Ainda não tive a sorte de conhecer Tabajara Ruas pessoalmente, mas minha sensação é de que somos velhos amigos - coisas que só a literatura explica. Quando a gente lê alguém (repare na expressão: "ler alguém") é como se essa pessoa passasse, de alguma forma, a fazer parte do nosso círculo de amizades. É isso o que acontece, frequentemente, com os grandes escritores.
E Tabajara é um dos grandes.
Enquanto escrevo, tenho aqui, diante de mim, a edição de bolso de "Varões Assinalados" (da Editora L&PM), que catei na prateleira e decidi reler depois da feliz escolha do novo patrono da Feira do Livro de Porto Alegre. Tabajara, além de ser um dos grandes, é a pessoa certa na hora certa para ocupar tão nobre função.
A feira, você sabe, foi ameaçada por falta de recursos.
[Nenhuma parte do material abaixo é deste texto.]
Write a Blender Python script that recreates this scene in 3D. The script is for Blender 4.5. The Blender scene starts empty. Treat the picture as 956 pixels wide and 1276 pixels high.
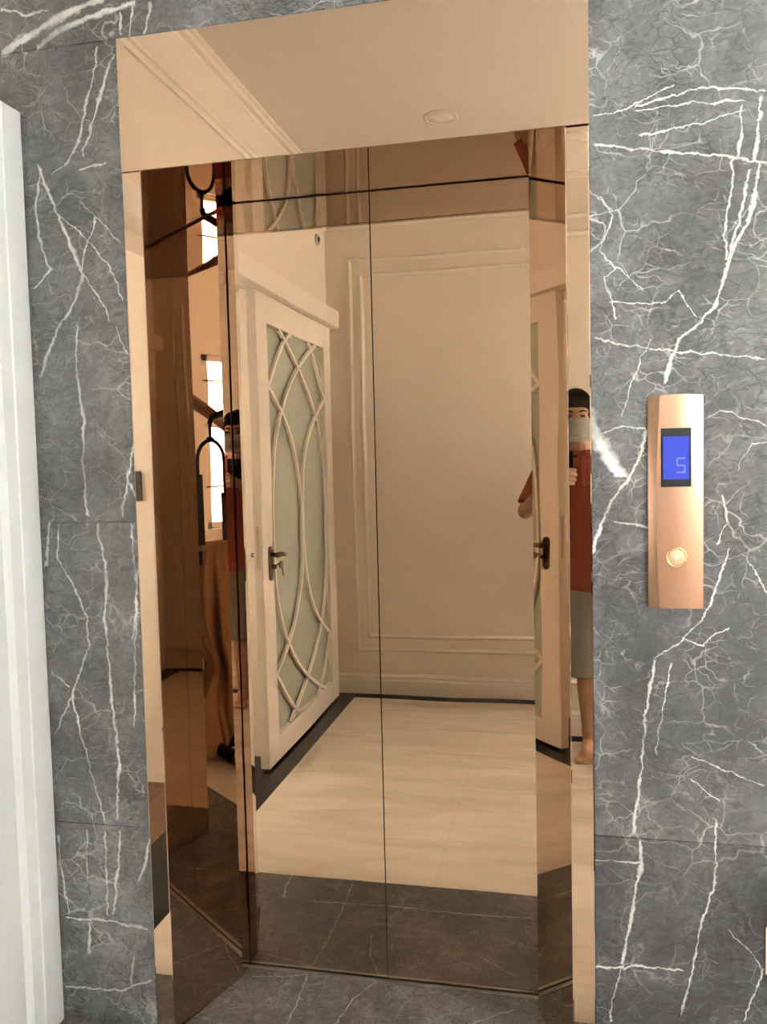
import bpy, bmesh, math, random
import numpy as np
from mathutils import Vector, Matrix

random.seed(7)
SC = bpy.context.scene
COL = SC.collection
R = math.radians

# ------------------------------------------------------------------ camera
CAM = (0.0, -1.8588, 1.412)
YAW, PITCH, ROLL = 0.2125, 0.0625, -0.0234
FPX = 1050.0                                   # focal length for a 956 x 1276 frame
cd = bpy.data.cameras.new('camera')
cd.sensor_fit = 'VERTICAL'
cd.sensor_height = 36.0
cd.lens = FPX * 36.0 / 1276.0
cd.clip_start = 0.005
cam = bpy.data.objects.new('camera', cd)
COL.objects.link(cam)
cy, sy, cp, sp = math.cos(YAW), math.sin(YAW), math.cos(PITCH), math.sin(PITCH)
fw = Vector((-sy * cp, cy * cp, -sp))
rt = Vector((cy, sy, 0))
up = rt.cross(fw)
cr, sr = math.cos(ROLL), math.sin(ROLL)
r2 = cr * rt + sr * up
u2 = -sr * rt + cr * up
mw = Matrix((r2, u2, -fw)).transposed().to_4x4()
mw.translation = Vector(CAM)
cam.matrix_world = mw
SC.camera = cam

# ------------------------------------------------------------------ view, sky, daylight
SC.view_settings.view_transform = 'Standard'
SC.view_settings.look = 'None'
SC.view_settings.exposure = 1.2
SC.view_settings.gamma = 1.0
SC.view_settings.use_curve_mapping = False
SC.cycles.max_bounces = 12
SC.cycles.glossy_bounces = 8
SC.cycles.diffuse_bounces = 5
SC.cycles.transparent_max_bounces = 12
W = bpy.data.worlds.new('sky')
SC.world = W
W.use_nodes = True
bg = W.node_tree.nodes['Background']
bg.inputs[0].default_value = (1.0, 0.99, 0.97, 1)
bg.inputs[1].default_value = 4.0


def daylight(name, loc, rot, sx, sy_, power, col=(1, 1, 1), spread=180):
    l = bpy.data.lights.new(name, 'AREA')
    l.shape = 'RECTANGLE'
    l.size = sx
    l.size_y = sy_
    l.energy = power
    l.color = col
    l.spread = R(spread)
    o = bpy.data.objects.new(name, l)
    o.location = loc
    o.rotation_euler = rot
    COL.objects.link(o)
    return o


# daylight entering through window openings, some unseen and added for their light (each lamp fills its window opening from outside)
daylight('window_daylight', (2.56, -1.655, 1.56), (0, R(90), 0), 1.20, 0.76, 60, (0.96, 0.985, 1.0))
daylight('added_rear_light', (1.93, -4.06, 2.05), (R(90), 0, 0), 0.8, 1.3, 66, (0.93, 0.975, 1.0))  # lamp at an unseen rear window, both added for more light
daylight('added_stair_light', (1.9, 1.36, 2.5), (R(-90), 0, 0), 0.8, 0.9, 34, (0.97, 0.985, 1.0))  # lamp at an unseen window over the stairs, added to brighten the back wall
daylight('side_room_daylight', (-3.56, -0.75, 1.55), (0, R(-90), 0), 1.25, 0.95, 25, (0.90, 0.97, 1.0))

# ------------------------------------------------------------------ node helpers


def new_mat(name):
    m = bpy.data.materials.new(name)
    m.use_nodes = True
    nt = m.node_tree
    return m, nt, nt.nodes['Principled BSDF']


def node(nt, typ, ins=None, **kw):
    n = nt.nodes.new(typ)
    for k, v in kw.items():
        setattr(n, k, v)
    if ins:
        for k, v in ins.items():
            if hasattr(v, 'type') and hasattr(v, 'is_linked'):
                nt.links.new(v, n.inputs[k])
            else:
                n.inputs[k].default_value = v
    return n


def math_(nt, op, a, b=None, c=None, clamp=False):
    n = nt.nodes.new('ShaderNodeMath')
    n.operation = op
    n.use_clamp = clamp
    for i, v in enumerate((a, b, c)):
        if v is None:
            continue
        if isinstance(v, (int, float)):
            n.inputs[i].default_value = v
        else:
            nt.links.new(v, n.inputs[i])
    return n.outputs[0]


def maprange(nt, v, a, b, c, d, interp='LINEAR'):
    n = nt.nodes.new('ShaderNodeMapRange')
    n.interpolation_type = interp
    nt.links.new(v, n.inputs[0])
    for i, x in enumerate((a, b, c, d)):
        if isinstance(x, (int, float)):
            n.inputs[i + 1].default_value = x
        else:
            nt.links.new(x, n.inputs[i + 1])
    return n.outputs[0]


def ramp(nt, v, stops):
    n = nt.nodes.new('ShaderNodeValToRGB')
    e = n.color_ramp.elements
    while len(e) > 1:
        e.remove(e[-1])
    e[0].position = stops[0][0]
    e[0].color = (*stops[0][1], 1)
    for p, c in stops[1:]:
        x = e.new(p)
        x.color = (*c, 1)
    nt.links.new(v, n.inputs[0])
    return n.outputs[0]


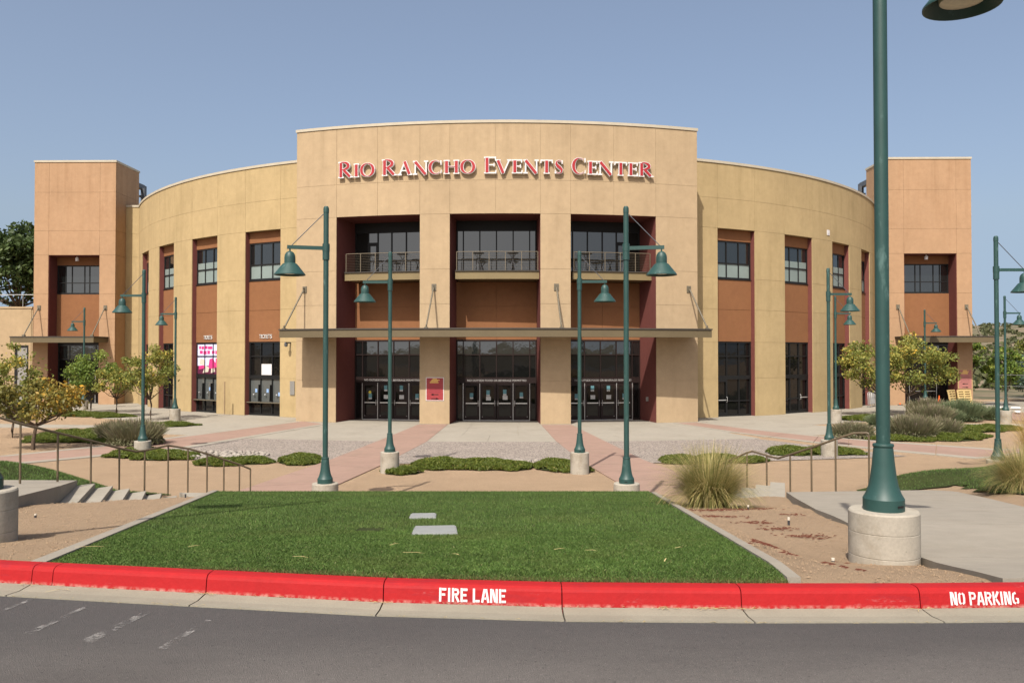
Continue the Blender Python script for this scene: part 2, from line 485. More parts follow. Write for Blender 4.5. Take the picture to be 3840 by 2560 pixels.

Ficou de fora da Lei de Incentivo à Cultura pela primeira vez na história, o que desencadeou uma mobilização em favor do evento - que é o mais tradicional do gênero no Rio Grande do Sul, com quase sete décadas.
Em meio ao imbróglio, que teve final feliz, depois de um susto e tanto, o embaixador da feira em 2023 precisava ser de alguém com a estatura de um Tabajara Ruas. Aos 81 anos, celebrados nesta sexta-feira (11), o autor é uma unanimidade e ostenta uma produção inquestionável, na literatura e no cinema.
Além de tudo, Tabajara é o responsável por algumas das mais belas passagens envolvendo temas que forjam a identidade sul-rio-grandense e a mitologia gaúcha. Posso provar:
"A sentinela abriu a porteira e o grupo avançou num trote parelho através do pátio até o branco vulto da casa. Desmontaram. As esporas afundaram nas poças de água. Um peão afastou os cães que latiam, apanhou as rédeas dos cavalos e conduziu-os em direção ao potreiro. Os quatro homens subiram os quatro degraus da varanda em passos simultâneos. Os ponchos respingavam o chão de madeira."
Quem abre um livro assim, em um capítulo intitulado "A viagem ao país dos centauros" (em "Varões Assinalados"), meu amigo, minha amiga, só pode ser patrono da Feira do Livro de Porto Alegre.